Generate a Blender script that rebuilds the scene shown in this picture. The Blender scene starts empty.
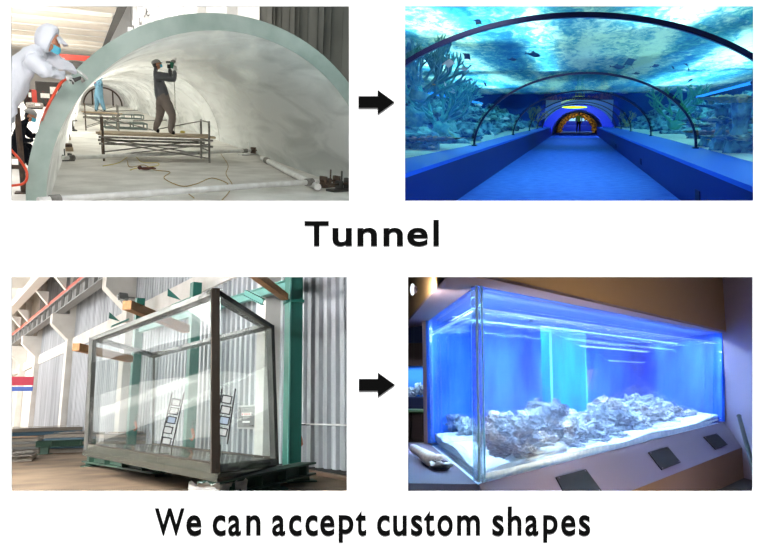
import bpy, bmesh, math, random
from mathutils import Vector as V, Matrix, Quaternion, noise
D=bpy.data; SC=bpy.context.scene; COL=SC.collection
FPX=640.0; CAM=V((0,0,2.2)); PI=math.pi
ORD=['first','second','third','fourth','fifth','sixth','seventh','eighth','ninth','tenth','eleventh','twelfth']

# ------------------------------------------------------------ rooms: each has its own level floor, turned towards its axis
class Room:
    def __init__(s,u,v,e,roll=0):
        y=V(((u-386)/FPX,1,(274-v)/FPX)).normalized(); x=V((y.y,-y.x,0)).normalized(); z=x.cross(y); x,z=x*math.cos(roll)-z*math.sin(roll),z*math.cos(roll)+x*math.sin(roll)
        s.R=Matrix((x,y,z)).transposed(); s.e=e
        s.M=Matrix.Translation(CAM)@s.R.to_4x4()@Matrix.Translation((0,0,-e))
    def hz(s,u):
        """picture row of this room's eye level at column u"""
        a,b=-400.,1000.
        for _ in range(40):
            m=(a+b)/2
            if s.ray(u,m).z>0: a=m
            else: b=m
        return a
    def ray(s,u,v): return s.R.transposed()@V(((u-386)/FPX,1,(274-v)/FPX))
    def z(s,u,v,z=0): d=s.ray(u,v); t=(z-s.e)/d.z; return V((d.x*t,d.y*t,z))
    def y(s,u,v,y): d=s.ray(u,v); t=y/d.y; return V((d.x*t,y,s.e+d.z*t))
    def x(s,u,v,x): d=s.ray(u,v); t=x/d.x; return V((x,d.y*t,s.e+d.z*t))
    def pl(s,u,v,p,n): d=s.ray(u,v); o=V((0,0,s.e)); t=(V(p)-o).dot(n)/d.dot(n); return o+d*t
RM=None; QUAD=None
def quad_of(sx,sz):
    """the inside of one of the four rooms: behind the front wall, beside the divider, above or below the storey"""
    return [(V((0,4.435,0)),V((0,1,0))),(V((-.07+sx*.03,0,0)),V((sx,0,0))),(V((0,0,CAM.z+.28+sz*.03)),V((0,0,sz))),
            (CAM.copy(),V((-sx,1.0,0)).normalized()),(CAM.copy(),V((0,.9,-sz)).normalized())]
ORG={}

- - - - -

WHAT YOU SHOULD DO
Transcribe the material exactly, keeping every word and none of the pictures.

TASK ANSWER
Generate a Blender script that rebuilds the scene shown in this picture. The Blender scene starts empty.
import bpy, bmesh, math, random
from mathutils import Vector as V, Matrix, Quaternion, noise
D=bpy.data; SC=bpy.context.scene; COL=SC.collection
FPX=640.0; CAM=V((0,0,2.2)); PI=math.pi
ORD=['first','second','third','fourth','fifth','sixth','seventh','eighth','ninth','tenth','eleventh','twelfth']

# ------------------------------------------------------------ rooms: each has its own level floor, turned towards its axis
class Room:
    def __init__(s,u,v,e,roll=0):
        y=V(((u-386)/FPX,1,(274-v)/FPX)).normalized(); x=V((y.y,-y.x,0)).normalized(); z=x.cross(y); x,z=x*math.cos(roll)-z*math.sin(roll),z*math.cos(roll)+x*math.sin(roll)
        s.R=Matrix((x,y,z)).transposed(); s.e=e
        s.M=Matrix.Translation(CAM)@s.R.to_4x4()@Matrix.Translation((0,0,-e))
    def hz(s,u):
        """picture row of this room's eye level at column u"""
        a,b=-400.,1000.
        for _ in range(40):
            m=(a+b)/2
            if s.ray(u,m).z>0: a=m
            else: b=m
        return a
    def ray(s,u,v): return s.R.transposed()@V(((u-386)/FPX,1,(274-v)/FPX))
    def z(s,u,v,z=0): d=s.ray(u,v); t=(z-s.e)/d.z; return V((d.x*t,d.y*t,z))
    def y(s,u,v,y): d=s.ray(u,v); t=y/d.y; return V((d.x*t,y,s.e+d.z*t))
    def x(s,u,v,x): d=s.ray(u,v); t=x/d.x; return V((x,d.y*t,s.e+d.z*t))
    def pl(s,u,v,p,n): d=s.ray(u,v); o=V((0,0,s.e)); t=(V(p)-o).dot(n)/d.dot(n); return o+d*t
RM=None; QUAD=None
def quad_of(sx,sz):
    """the inside of one of the four rooms: behind the front wall, beside the divider, above or below the storey"""
    return [(V((0,4.435,0)),V((0,1,0))),(V((-.07+sx*.03,0,0)),V((sx,0,0))),(V((0,0,CAM.z+.28+sz*.03)),V((0,0,sz))),
            (CAM.copy(),V((-sx,1.0,0)).normalized()),(CAM.copy(),V((0,.9,-sz)).normalized())]
ORG={}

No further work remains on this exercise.